• **Exercise aim**
Reproduce each line from the first in the data through the line that contains "def R(d): return math.radians(d)" exactly; give nothing else.

• **Information shown**
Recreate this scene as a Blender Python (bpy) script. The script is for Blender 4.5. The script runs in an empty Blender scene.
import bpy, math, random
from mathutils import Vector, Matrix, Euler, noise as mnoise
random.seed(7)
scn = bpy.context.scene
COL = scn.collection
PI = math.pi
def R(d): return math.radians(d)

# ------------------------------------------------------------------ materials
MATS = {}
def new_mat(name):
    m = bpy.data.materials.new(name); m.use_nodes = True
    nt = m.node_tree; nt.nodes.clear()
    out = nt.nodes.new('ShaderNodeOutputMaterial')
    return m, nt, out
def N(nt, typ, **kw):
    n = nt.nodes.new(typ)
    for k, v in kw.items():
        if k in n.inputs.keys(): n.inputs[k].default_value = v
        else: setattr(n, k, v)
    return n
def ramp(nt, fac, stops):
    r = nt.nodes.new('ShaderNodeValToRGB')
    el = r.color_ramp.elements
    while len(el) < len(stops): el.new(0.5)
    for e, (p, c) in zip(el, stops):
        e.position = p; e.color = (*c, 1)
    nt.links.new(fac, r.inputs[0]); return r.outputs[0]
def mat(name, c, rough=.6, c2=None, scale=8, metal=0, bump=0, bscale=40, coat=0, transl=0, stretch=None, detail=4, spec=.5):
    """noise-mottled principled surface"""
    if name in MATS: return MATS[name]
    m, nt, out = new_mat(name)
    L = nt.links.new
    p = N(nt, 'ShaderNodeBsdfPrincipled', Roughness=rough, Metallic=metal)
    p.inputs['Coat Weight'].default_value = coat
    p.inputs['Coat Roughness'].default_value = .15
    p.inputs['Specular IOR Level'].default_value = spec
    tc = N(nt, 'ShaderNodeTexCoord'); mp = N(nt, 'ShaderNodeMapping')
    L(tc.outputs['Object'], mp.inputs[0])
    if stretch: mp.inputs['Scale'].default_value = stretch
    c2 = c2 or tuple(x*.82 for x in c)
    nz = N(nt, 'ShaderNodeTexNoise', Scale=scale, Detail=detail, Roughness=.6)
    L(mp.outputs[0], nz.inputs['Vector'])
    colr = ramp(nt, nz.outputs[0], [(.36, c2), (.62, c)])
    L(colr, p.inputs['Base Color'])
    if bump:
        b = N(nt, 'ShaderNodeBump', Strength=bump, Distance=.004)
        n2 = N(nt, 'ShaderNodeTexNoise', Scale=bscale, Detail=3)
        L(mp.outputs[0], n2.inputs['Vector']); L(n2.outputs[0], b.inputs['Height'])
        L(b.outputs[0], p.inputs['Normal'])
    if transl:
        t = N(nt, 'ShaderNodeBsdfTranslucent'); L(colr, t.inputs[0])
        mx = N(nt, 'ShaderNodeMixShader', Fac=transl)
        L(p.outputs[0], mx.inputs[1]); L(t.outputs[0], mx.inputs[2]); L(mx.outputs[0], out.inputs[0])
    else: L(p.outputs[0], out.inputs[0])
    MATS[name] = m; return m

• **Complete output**
Recreate this scene as a Blender Python (bpy) script. The script is for Blender 4.5. The script runs in an empty Blender scene.
import bpy, math, random
from mathutils import Vector, Matrix, Euler, noise as mnoise
random.seed(7)
scn = bpy.context.scene
COL = scn.collection
PI = math.pi
def R(d): return math.radians(d)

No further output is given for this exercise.